Il principio di competenza competenza fiscale nella determinazione del reddito d’impresa

18 Ottobre 2017

Federico Pachioli, Dottore Commercialista e Revisore Legale dei Conti

Cassazione Civile, Sez. V, 24 maggio 2017, n. 13048 – Pres. Cappabianca, Rel. Iannello

Con la sentenza in rassegna, la Suprema Corte di Cassazione è tornata nuovamente ad occuparsi del principio di “competenza fiscale” nella determinazione del reddito d’impresa.

Come noto, il principio di competenza, di stampo aziendalista e di origine civilistica, ha trovato allocazione nell’ordinamento tributario all’art. 109, D.p.r. n. 917/1986 (T.u.i.r.).

Le indicazioni fornite dal Codice Civile – principalmente contenute negli articoli 2423 e 2423-bis – sono piuttosto vaghe lasciando all’estensore del bilancio una discreta libertà interpretativa. I principi contabili, su tutti il n. 11 – “Bilancio d’esercizio. Finalità e postulati” –, hanno provveduto ad integrare quanto disposto dagli articoli su citati enunciando una serie di postulati guida per la corretta imputazione temporale dei componenti di reddito positivi e negativi.

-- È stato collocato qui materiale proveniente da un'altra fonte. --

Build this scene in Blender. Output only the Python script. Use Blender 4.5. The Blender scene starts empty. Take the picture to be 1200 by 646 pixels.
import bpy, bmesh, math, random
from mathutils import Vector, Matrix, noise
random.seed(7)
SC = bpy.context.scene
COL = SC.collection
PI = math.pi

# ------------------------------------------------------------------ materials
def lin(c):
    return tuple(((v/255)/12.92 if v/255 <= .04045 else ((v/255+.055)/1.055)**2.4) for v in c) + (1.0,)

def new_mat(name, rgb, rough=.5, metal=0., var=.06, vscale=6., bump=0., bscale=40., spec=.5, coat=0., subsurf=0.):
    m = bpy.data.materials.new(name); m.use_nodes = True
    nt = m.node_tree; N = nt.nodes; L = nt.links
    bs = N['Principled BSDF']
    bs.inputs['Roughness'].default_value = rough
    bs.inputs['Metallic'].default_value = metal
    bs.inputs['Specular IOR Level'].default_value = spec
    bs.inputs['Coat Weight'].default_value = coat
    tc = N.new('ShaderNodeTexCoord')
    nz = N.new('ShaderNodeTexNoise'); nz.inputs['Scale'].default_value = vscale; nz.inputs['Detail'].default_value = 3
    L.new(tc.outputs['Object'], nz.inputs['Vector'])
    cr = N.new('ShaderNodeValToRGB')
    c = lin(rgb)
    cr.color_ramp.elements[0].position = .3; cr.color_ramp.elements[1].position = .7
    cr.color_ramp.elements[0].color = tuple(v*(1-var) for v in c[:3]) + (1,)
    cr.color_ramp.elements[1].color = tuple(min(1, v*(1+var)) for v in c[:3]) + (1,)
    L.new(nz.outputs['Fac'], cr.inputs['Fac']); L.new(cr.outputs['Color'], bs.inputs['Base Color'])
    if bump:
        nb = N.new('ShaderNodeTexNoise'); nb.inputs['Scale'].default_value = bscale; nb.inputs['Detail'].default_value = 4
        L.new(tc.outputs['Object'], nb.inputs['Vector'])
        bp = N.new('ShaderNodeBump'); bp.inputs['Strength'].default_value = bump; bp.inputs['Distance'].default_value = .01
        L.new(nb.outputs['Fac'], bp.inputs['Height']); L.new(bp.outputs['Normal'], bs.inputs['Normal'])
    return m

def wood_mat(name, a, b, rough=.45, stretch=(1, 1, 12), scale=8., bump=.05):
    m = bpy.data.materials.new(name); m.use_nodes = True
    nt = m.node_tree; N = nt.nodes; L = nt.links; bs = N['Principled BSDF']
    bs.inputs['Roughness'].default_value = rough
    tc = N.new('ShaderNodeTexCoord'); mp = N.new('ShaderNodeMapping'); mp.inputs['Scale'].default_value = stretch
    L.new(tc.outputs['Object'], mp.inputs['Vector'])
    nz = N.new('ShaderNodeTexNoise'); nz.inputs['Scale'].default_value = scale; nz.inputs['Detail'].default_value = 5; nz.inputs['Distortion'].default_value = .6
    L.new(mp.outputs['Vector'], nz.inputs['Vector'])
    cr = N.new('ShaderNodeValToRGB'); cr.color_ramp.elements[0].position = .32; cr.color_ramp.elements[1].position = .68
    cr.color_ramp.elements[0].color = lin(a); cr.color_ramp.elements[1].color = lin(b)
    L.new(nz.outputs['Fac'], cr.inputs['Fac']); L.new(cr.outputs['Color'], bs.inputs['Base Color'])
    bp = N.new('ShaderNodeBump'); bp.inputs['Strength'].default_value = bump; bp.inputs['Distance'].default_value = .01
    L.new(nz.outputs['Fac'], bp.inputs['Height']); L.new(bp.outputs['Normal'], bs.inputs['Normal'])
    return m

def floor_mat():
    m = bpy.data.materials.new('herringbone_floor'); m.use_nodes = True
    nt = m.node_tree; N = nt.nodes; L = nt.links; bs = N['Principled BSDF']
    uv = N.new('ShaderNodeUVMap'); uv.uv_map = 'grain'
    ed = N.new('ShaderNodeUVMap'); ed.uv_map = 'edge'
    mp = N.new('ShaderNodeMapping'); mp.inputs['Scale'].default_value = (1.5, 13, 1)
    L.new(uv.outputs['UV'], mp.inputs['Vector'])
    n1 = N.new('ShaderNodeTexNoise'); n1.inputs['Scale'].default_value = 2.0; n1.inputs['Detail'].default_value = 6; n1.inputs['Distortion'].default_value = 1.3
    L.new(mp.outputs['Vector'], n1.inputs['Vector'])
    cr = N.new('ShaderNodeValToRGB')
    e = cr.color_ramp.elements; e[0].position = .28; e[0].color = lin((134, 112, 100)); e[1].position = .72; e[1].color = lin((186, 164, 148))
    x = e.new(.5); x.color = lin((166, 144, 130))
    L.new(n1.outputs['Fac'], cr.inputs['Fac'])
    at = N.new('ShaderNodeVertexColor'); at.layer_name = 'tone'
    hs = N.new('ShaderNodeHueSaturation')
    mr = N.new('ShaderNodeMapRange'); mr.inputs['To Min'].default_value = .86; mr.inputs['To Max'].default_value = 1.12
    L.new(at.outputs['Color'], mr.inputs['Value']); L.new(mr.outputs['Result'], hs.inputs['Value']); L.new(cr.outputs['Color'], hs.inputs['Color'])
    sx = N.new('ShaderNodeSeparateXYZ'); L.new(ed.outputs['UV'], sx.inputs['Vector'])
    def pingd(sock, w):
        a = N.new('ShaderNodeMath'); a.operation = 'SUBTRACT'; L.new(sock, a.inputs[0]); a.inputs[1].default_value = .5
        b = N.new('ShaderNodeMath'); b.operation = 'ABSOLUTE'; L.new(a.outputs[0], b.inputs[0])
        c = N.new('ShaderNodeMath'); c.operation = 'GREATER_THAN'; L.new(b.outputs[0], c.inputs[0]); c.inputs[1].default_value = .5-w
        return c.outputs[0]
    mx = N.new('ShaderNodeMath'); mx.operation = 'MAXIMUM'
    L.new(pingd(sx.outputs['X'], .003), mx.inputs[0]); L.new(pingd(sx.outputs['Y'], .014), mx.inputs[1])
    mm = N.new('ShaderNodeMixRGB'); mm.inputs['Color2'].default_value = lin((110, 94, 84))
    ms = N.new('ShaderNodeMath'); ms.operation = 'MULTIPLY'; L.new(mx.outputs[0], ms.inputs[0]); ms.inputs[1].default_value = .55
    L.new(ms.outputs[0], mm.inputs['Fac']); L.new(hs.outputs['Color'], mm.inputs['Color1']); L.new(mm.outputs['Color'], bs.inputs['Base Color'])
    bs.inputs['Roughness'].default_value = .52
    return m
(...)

Il Legislatore fiscale, con l’art. 109, T.u.i.r., ha infine circostanziato gli effetti applicativi del principio di competenza nella quantificazione della base imponibile ai fini delle imposte dirette. Nello specifico, il secondo periodo del comma 1 offre spunti particolarmente importanti alla luce della pronuncia in epigrafe: “[…] i ricavi, le spese e gli altri componenti di cui nell’esercizio di competenza non sia ancora certa l’esistenza o determinabile in modo obiettivo l’ammontare concorrono a formarlo nell’esercizio in cui si verificano tali condizioni […]”.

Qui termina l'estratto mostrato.